De todas las narraciones de hombres-lobo que recuerdo haber leído, una de las mejores es El Campamento del lobo, de Algernon Blackwood, extraído de la serie de John Silence. Es un relato evidentemente alegórico, como suelen ser los mejores del género y su moraleja es muy edificante. En cada uno de nosotros hay un cuerpo fluido (o un Doble) en el que tienen asiento nuestras pasiones, nuestros deseos. Mientras está sofrenado y unido al cuerpo físico no hay peligro. Pero si se relajan los lazos de la civilización, del control y de la contención, ese cuerpo fluido puede proyectarse fuera. ¿Qué ha de ocurrir para que tal eventualidad se cumpla? Un deseo fuerte, irreprimible, que quede sin satisfacer. Si por nuestras venas corre, además, sangre salvaje (de un piel roja, por ejemplo), la explosión libidinal es segura y nos convertiremos en una fiera, en un hombre-lobo, por ejemplo. Etcétera, etcétera. Admitirán que la historia del británico Algernon Blackwood tiene evidentes resonancias freudianas, ecos que yo no fuerzo, sino que están en un tiempo, 1908, en que el psicoanálisis comenzaba a ser ya la “peste” que se extendía (en palabras de su creador).

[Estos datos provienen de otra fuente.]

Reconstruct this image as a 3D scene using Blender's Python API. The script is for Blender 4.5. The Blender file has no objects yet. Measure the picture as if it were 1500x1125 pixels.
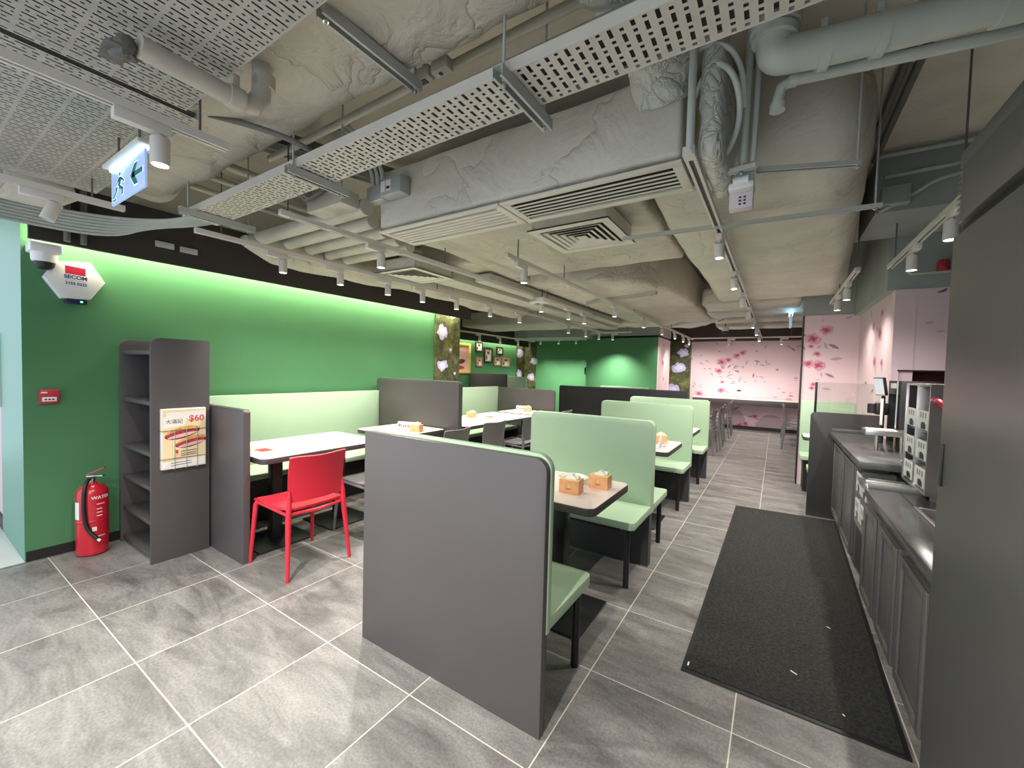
import bpy, bmesh, math, random
from mathutils import Vector, Matrix, noise
random.seed(7)
PI = math.pi
SC = bpy.context.scene
COL = SC.collection
SC.view_settings.view_transform = 'Standard'
SC.view_settings.look = 'None'
SC.view_settings.gamma = 1.0
SC.view_settings.use_curve_mapping = False
SC.view_settings.exposure = 0.0

# ---------------------------------------------------------------- materials
def srgb(r, g, b):
    f = lambda c: (c / 255 / 12.92) if c / 255 <= 0.04045 else ((c / 255 + 0.055) / 1.055) ** 2.4
    return (f(r), f(g), f(b))

def M(name, col, rough=0.5, metal=0.0, var=0.0, vscale=6.0, bump=0.0, bscale=40.0, emit=0.0, ecol=None,
      spec=0.5, stretch=None, coat=0.0, trans=0.0, dist=0.0):
    m = bpy.data.materials.new(name); m.use_nodes = True
    nt = m.node_tree; b = nt.nodes['Principled BSDF']
    col = tuple(col) + (1.0,)
    b.inputs['Base Color'].default_value = col
    b.inputs['Roughness'].default_value = rough
    b.inputs['Metallic'].default_value = metal
    b.inputs['Specular IOR Level'].default_value = spec
    b.inputs['Coat Weight'].default_value = coat
    b.inputs['Transmission Weight'].default_value = trans
    tc = nt.nodes.new('ShaderNodeTexCoord'); vec = tc.outputs['Object']
    if stretch:
        mp = nt.nodes.new('ShaderNodeMapping'); mp.inputs['Scale'].default_value = stretch
        nt.links.new(vec, mp.inputs['Vector']); vec = mp.outputs['Vector']
    if var:
        n = nt.nodes.new('ShaderNodeTexNoise'); n.inputs['Scale'].default_value = vscale; n.inputs['Detail'].default_value = 5
        nt.links.new(vec, n.inputs['Vector'])
        r = nt.nodes.new('ShaderNodeValToRGB')
        r.color_ramp.elements[0].position = 0.3; r.color_ramp.elements[1].position = 0.7
        r.color_ramp.elements[0].color = tuple(c * (1 - var) for c in col[:3]) + (1,)
        r.color_ramp.elements[1].color = tuple(min(1, c * (1 + var)) for c in col[:3]) + (1,)
        nt.links.new(n.outputs['Fac'], r.inputs['Fac']); nt.links.new(r.outputs['Color'], b.inputs['Base Color'])
    if bump:
        n2 = nt.nodes.new('ShaderNodeTexNoise'); n2.inputs['Scale'].default_value = bscale; n2.inputs['Detail'].default_value = 4
        n2.inputs['Distortion'].default_value = dist
        nt.links.new(vec, n2.inputs['Vector'])
        bp = nt.nodes.new('ShaderNodeBump'); bp.inputs['Strength'].default_value = bump; bp.inputs['Distance'].default_value = 0.02
        nt.links.new(n2.outputs['Fac'], bp.inputs['Height']); nt.links.new(bp.outputs['Normal'], b.inputs['Normal'])
    if emit:
        b.inputs['Emission Color'].default_value = tuple(ecol or col[:3]) + (1,)
        b.inputs['Emission Strength'].default_value = emit
    return m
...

Pero ya no estamos a comienzos del XX, sino en los inicios del XXI, y la recreación del hombre-lobo ha de contar con el siglo transcurrido. Ya no vivimos en la época posvictoriana, sino en un tiempo más descreído en el que nadie ha salido indemne de las atrocidades vividas en la pasada centuria. Por eso, el licántropo que protagoniza La noche del lobo, de Javier Tomeo, es enternecedor. Se esfuerza por ser el hombre-lobo y admite el influjo que la Luna ejerce sobre él. Pero es un tipo que sólo inspira compasión: una torcedura del tobillo le deja tirado en una carretera del extrarradio, donde coincidirá con otro accidentado. Ambos padecen soledad y miedo, pero a la vez son tremendamente parlanchines (como suelen serlo los monstruos de Tomeo), creyendo que con el bla-bla-bla podrán reparar su daño o rellenar su propio vacío risible y conmovedor. Más aún, ¿desde cuándo un licántropo puede llamarse Macario? ¿A quién puede asustar? Si, además, ese hombre-lobo está desdentado, ¿a quién morderá?

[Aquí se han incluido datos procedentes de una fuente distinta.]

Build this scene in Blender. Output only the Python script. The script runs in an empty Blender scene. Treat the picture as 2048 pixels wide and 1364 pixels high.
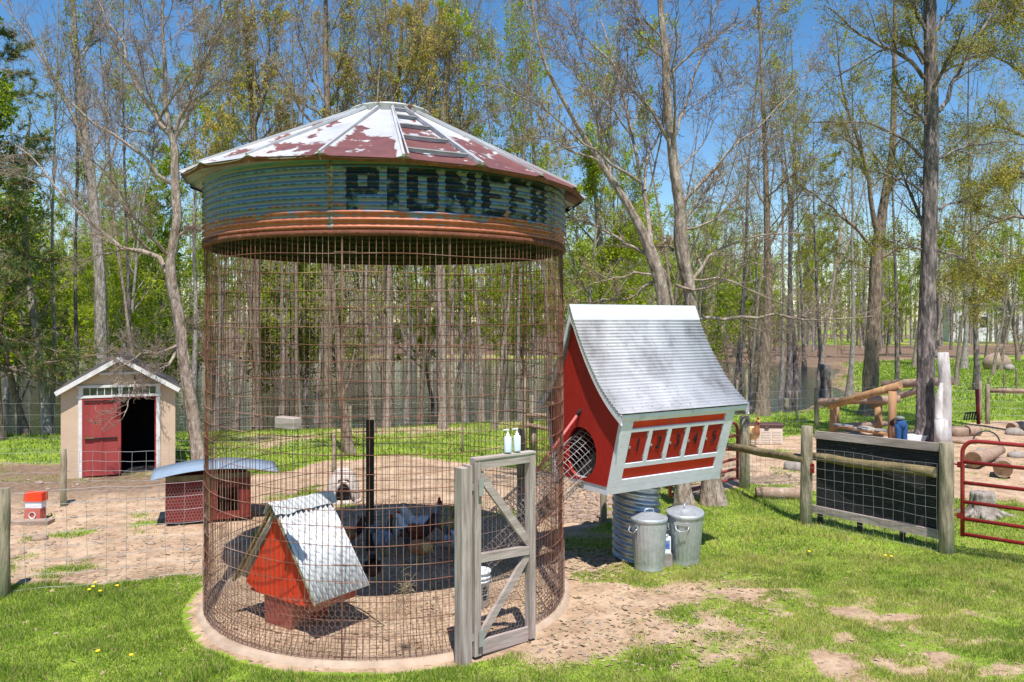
import bpy, math, random
import numpy as np
from mathutils import Vector, Matrix
rad = math.radians
S = bpy.context.scene
# ---------------------------------------------------------------- camera, sky, sun
EYE = 3.05
F = 1620.0
cd = bpy.data.cameras.new('camera'); cam = bpy.data.objects.new('camera', cd)
S.collection.objects.link(cam); S.camera = cam
cam.location = (0, 0, EYE); cam.rotation_euler = (rad(90), 0, 0)
cd.sensor_width = 36; cd.lens = 36*F/2048; cd.shift_y = -42/2048
cd.clip_end = 3000; cd.clip_start = 0.1
SUN_T = Vector((-0.08, 0.475, -1)).normalized()
w = bpy.data.worlds.new("World"); S.world = w; w.use_nodes = True
nt = w.node_tree
sky = nt.nodes.new('ShaderNodeTexSky'); sky.sky_type = 'NISHITA'; sky.sun_disc = False
sky.sun_elevation = math.asin(-SUN_T.z); sky.sun_rotation = math.atan2(-SUN_T.x, -SUN_T.y)
sky.altitude = 250; sky.air_density = 1.0; sky.dust_density = 0.15; sky.ozone_density = 1.3
bg = nt.nodes['Background']; bg.inputs['Strength'].default_value = 0.115
hs_ = nt.nodes.new('ShaderNodeHueSaturation'); hs_.inputs['Saturation'].default_value = 1.3; nt.links.new(sky.outputs[0], hs_.inputs['Color']); nt.links.new(hs_.outputs[0], bg.inputs[0])
sd = bpy.data.lights.new('sun', 'SUN'); sd.energy = 4.9; sd.angle = rad(0.53); sd.color = (1.0, 0.95, 0.88)
so = bpy.data.objects.new('sun', sd); S.collection.objects.link(so)
so.rotation_euler = SUN_T.to_track_quat('-Z', 'Y').to_euler(); so.location = (0, -5, 30)
S.view_settings.view_transform = 'Standard'; S.view_settings.look = 'None'
S.view_settings.exposure = 0.5; S.view_settings.gamma = 1.0
S.cycles.max_bounces = 6; S.cycles.diffuse_bounces = 3; S.cycles.glossy_bounces = 3
S.cycles.transmission_bounces = 4; S.cycles.transparent_max_bounces = 8
S.cycles.use_denoising = True

R = np.random.default_rng(7)
random.seed(7)
# ---------------------------------------------------------------- helpers
def PT(px, py, Y):   # point seen at photo pixel (px,py) at depth Y
    return Vector(((px-1024)/F*Y, Y, EYE-(py-640)/F*Y))
def GR(px, py, z=0.0):
    Y = (EYE-z)*F/(py-640)
    return Vector(((px-1024)/F*Y, Y, z))
def link(o): S.collection.objects.link(o); return o
def thing(name, label, cat, loc=(0, 0, 0), rotz=0, group=None):
    o = bpy.data.objects.new(name, None); link(o); o.empty_display_size = .1
    o.location = loc; o.rotation_euler = (0, 0, rotz)
    o['label'] = label; o['category'] = cat
    if group: o['group'] = group
    return o
def tag(o, label=None, cat=None, group=None, kind=None):
    if label: o['label'] = label
    if cat: o['category'] = cat
    if group: o['group'] = group
    if kind: o['kind'] = kind
    return o
def dup(root, loc=None, rotz=None, label=None, scale=None):
    r = root.copy(); link(r)
    if loc is not None: r.location = loc
    if rotz is not None: r.rotation_euler = (root.rotation_euler[0], root.rotation_euler[1], rotz)
    if scale is not None: r.scale = scale if hasattr(scale, '__len__') else (scale,)*3
    if label: r['label'] = label
    for ch in root.children:
        c = ch.copy(); link(c); c.parent = r
        for g in ch.children:
            d = g.copy(); link(d); d.parent = c
    return r
def perp(d):
    d = Vector(d).normalized()
    a = Vector((0, 0, 1)) if abs(d.z) < .95 else Vector((1, 0, 0))
    u = d.cross(a).normalized(); v = u.cross(d).normalized()
    return d, u, v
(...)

El género literario y el género… masculino ya no dan para más. Leyendo la novela de Tomeo me acordaba por supuesto de la tradición del licántropo, pero no de las grandes fieras que la pueblan, sino de otras bestias, aquellas de maquillaje menesteroso que encarnara Jacinto Molina, alias Paul Naschy. ¿Recuerdan sus películas españolas, las de los años setenta? La verdad es que, antes de leer a algunos clásicos góticos, yo me inicié con aquellos films pobretones de licántropos. No sé si daban miedo o nos provocaban una inmensa piedad. Con el Macario de Tomeo me pasa lo mismo. Pero lean, lean: ¿no les pica la curiosidad? Déjense morder y ya me dirán.